Je suis justement en train de tourner pour la troisième fois avec Xavier Giannoli une nouvelle série pour Canal plus, Tikkoun. Nous avions débuté le tournage avec Gaspard Ulliel avant que Niels Schneider ne le remplace, je venais de tourner avec lui juste avant son terrible accident de ski. C’était un choc. Nous tournons jusqu’en septembre pour 8h de film, et heureusement Alain Françon a la gentillesse de me laisser quelques jours pour tourner ! J’aime beaucoup le plateau de cinéma, c’est comme une ruche, un état dans l’état. Les choses vont vite et passent vite, on ne s’investit pas à perte de vue dans un rôle pendant des semaines et des semaines. De ce point de vue-là, c’est effectivement une récréation pour moi.

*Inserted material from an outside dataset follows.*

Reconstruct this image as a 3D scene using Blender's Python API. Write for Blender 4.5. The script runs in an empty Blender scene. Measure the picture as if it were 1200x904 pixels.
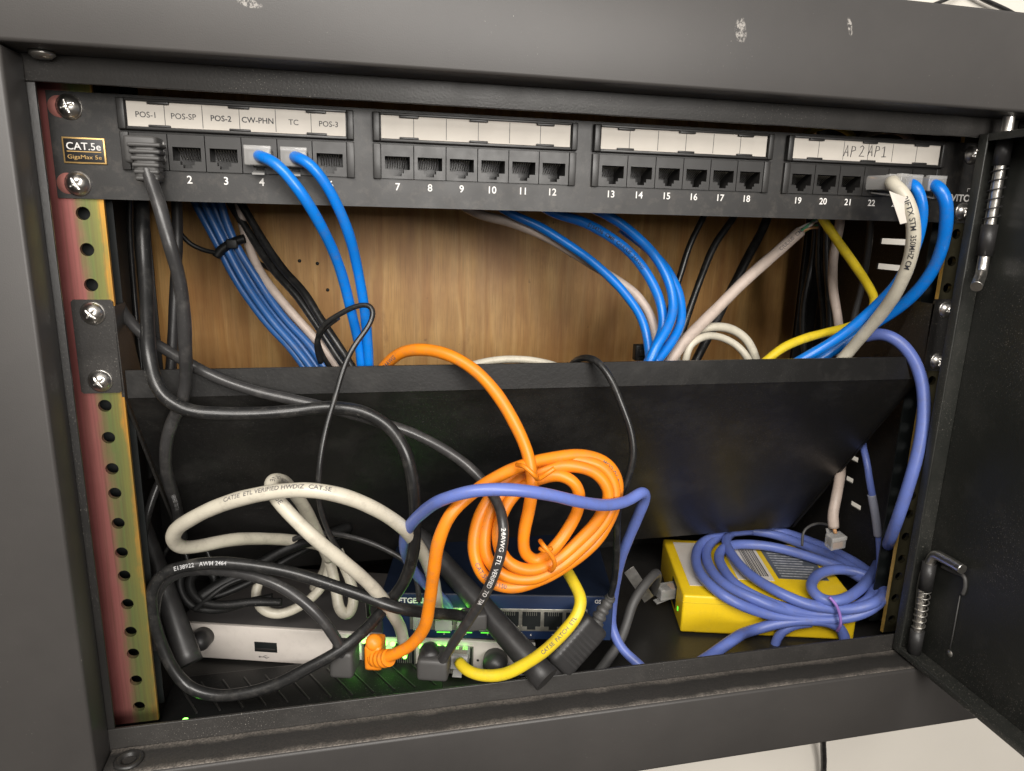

En attendant Godot vu par Alain Françon (André Marcon à gauche).

Votre voix est reconnaissable entre toutes, avec une grande musicalité. Vous pratiquez aussi la musique ?

Non, c’est le grand regret de ma vie ! J’aurais adoré jouer d’un instrument. Mais j’en écoute énormément, et plus que ça, les interprètes me fascinent, y compris dans ce qu’ils disent de leur métier. Il m’arrive souvent de noter leurs phrases en attendant des musiciens parler. Il y a la même démarche de servir une œuvre.

La musique, on la retrouve particulièrement dans le phrasé de Beckett, comme une comédie musicale parlée ?

Oui, c’est une véritable partition. Il y a toujours un fond musical au théâtre. On est maître de l’interprétation le temps d’une soirée, mais la musique est toujours là, elle nous dépasse !”


En attendant Godot de Samuel Beckett avec André Marcon. Mise en scène Alain Françon. Du jeudi 16 au dimanche 19 juin à 22h au petit théâtre de l’Odéon des Nuits de Fourvière, Lyon 5e. De 13 à 26 €.